Someone once told me that I was a bleeding heart in a way that it was more of a criticism rather than a fact. Today I am glad I am a bleeding heart because it always gets me to help others.
Living in a big city I see a lot of homeless people. Actually, growing up in a developing country I saw a lot of homeless people, and I thought that maybe by now I would be desensitized. I was wrong. If anything I have become more aware and it upsets me a lot more than it used to. On the bright side it gets me to do something about it.

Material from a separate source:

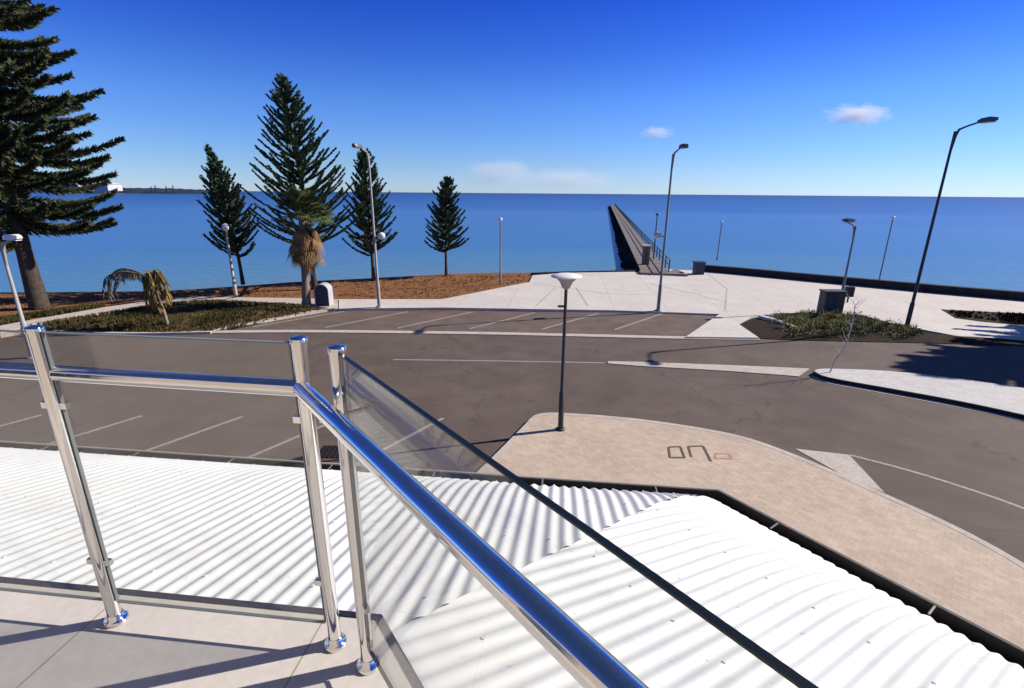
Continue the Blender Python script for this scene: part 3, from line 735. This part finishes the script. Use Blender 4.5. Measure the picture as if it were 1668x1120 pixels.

Exhibit A, I was coming back home with my boyfriend on an early fall afternoon when I spotted someone sleeping on cardboard on the street right next to my building. I thought, he must be thirsty, hungry and would probably love a change of clothes. So I got a bag ready with some granola bars, water bottles and a fresh t-shirt. We were heading back out to run an errand, but he was still asleep so we decided to drop the bag off next to him. I was really hoping he’d wake up soon so that no one would grab it. On our way back, not only was the bag still there, but he had changed into the bright orange shirt we gave him, and had drank the water! It was a very exciting sight and for that moment I felt happy to have been able to help someone less fortunate than me.
Exhibit B, on our way to do laundry tonight, we caught sight of someone under a comforter laying on the street. It broke my hear because it is bitterly cold outside. I came home while the clothes were drying and tried to figure out what to do. I looked up shelters online and what to do in this kind of situation. All I found was that we should pass the shelters’ information along to anyone who might need to spend the night somewhere. How are they supposed to get there?? Apparently NYC shelters used to pick people up, but they don’t anymore. All I could think of was to once again get a bag ready with some clothes, and this time I wrote directions to a shelter onto an index card. On our way to pick up the clothes, I was glad to see that some cops were talking to this person. We left the bag with him and were told by the cops that he would go somewhere on his own, since it’s not legal to sleep on the street. I was really hoping they would give him a ride to a place so he could spend the night warm and safe, but that didn’t happen. I had to walk away hoping that he would be alright and trying to think that I had done what I could. It still sucked.
I will try very hard not to complain about meaningless things anymore. We are very lucky to have a roof over our heads, food, and clothes.